É recomendável, por fim, que os potenciais investidores em ICO consultem o site da CVM (www.cvm.gov.br) para verificar se os ofertantes ou ofertas são registrados na CVM, bem como do BACEN (www.bcb.gov.br). Eventuais dúvidas também podem ser comunicadas ao atendimento das instituições, bem como analisadas caso a caso, devendo sempre se consultar uma equipe de advogados.

 

Equipe de Mercado de Capitais – VBSO Advogados.

 

[1] http://www.cvm.gov.br/noticias/arquivos/2017/20171116-1.html

[2] http://www.bcb.gov.br/pre/normativos/busca/normativo.asp?numero=31379&tipo=Comunicado&data=16/11/2017

[3] http://www.cvm.gov.br/noticias/arquivos/2017/20171011-1.html

[4] https://www.vbso.com.br/cvm-emite-nota-sobre-ofertas-publicas-de-criptomoedas-ico/

[5] http://www.bcb.gov.br/pre/bc_atende/port/moedasvirtuais.asp?idpai=FAQCIDADAO

[6] Para fins legais, a moeda é aquela de curso forçado no país, no caso o Real.  Contudo, a “criptomoeda” pode atender às funções econômicas da moeda (instrumento de troca, reserva de valor e unidade de conta) quando utilizada como meio de pagamento.

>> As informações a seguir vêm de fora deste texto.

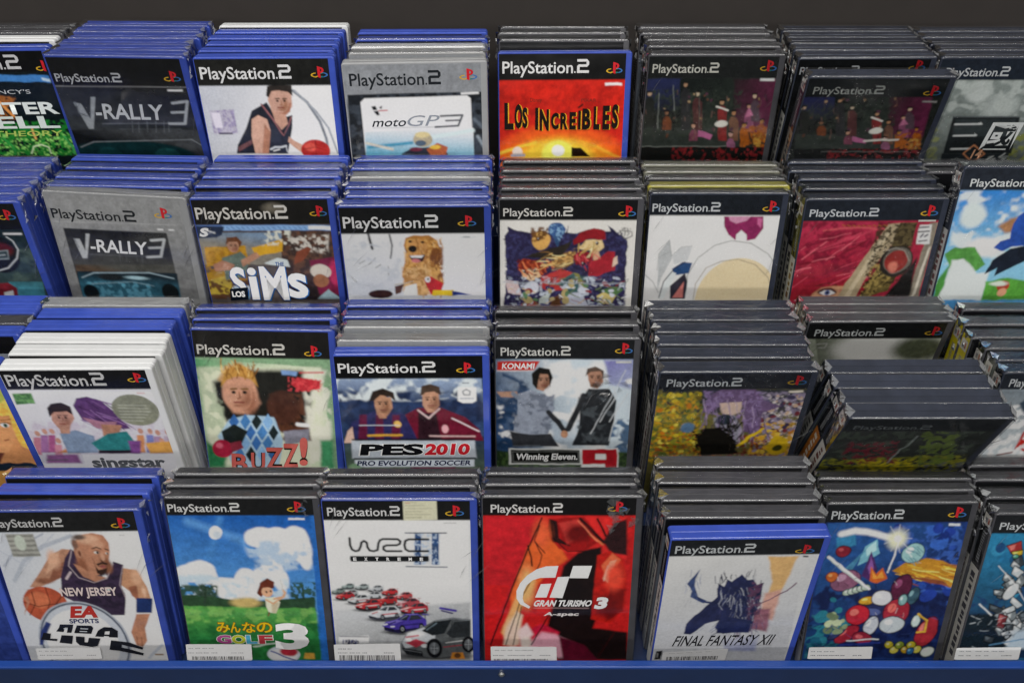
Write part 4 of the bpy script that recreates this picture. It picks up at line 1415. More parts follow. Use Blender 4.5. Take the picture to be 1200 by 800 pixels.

[7] Na arbitragem internacional, indivíduos fazem remessas ao exterior em moeda estrangeira (mediante contratação de câmbio) e adquirem criptomoedas em exchanges no exterior onde a cotação do ativo é mais barata e depois vendem tais ativos em exchange de outro país onde a cotação do mesmo ativo é maior, auferindo ganho, portanto, com a diferença de preço entre as exchanges.  Ao adquirir o bem no exterior e revende-lo no Brasil, há o risco de o BACEN interpretar que houve a supressão de contratação de câmbio. Contudo, esta interpretação também restaria equivocada, se considerada a interpretação do próprio BACEN de que a “criptomoeda” não é propriamente uma moeda.  Se isto é verdade, não se trataria de uma “transferência internacional de moeda” e não haveria que se falar em câmbio.  Seria o equivalente, por exemplo, a adquirir um bem qualquer no exterior (como comprar um livro durante uma viagem, por exemplo) e depois vendê-lo no país.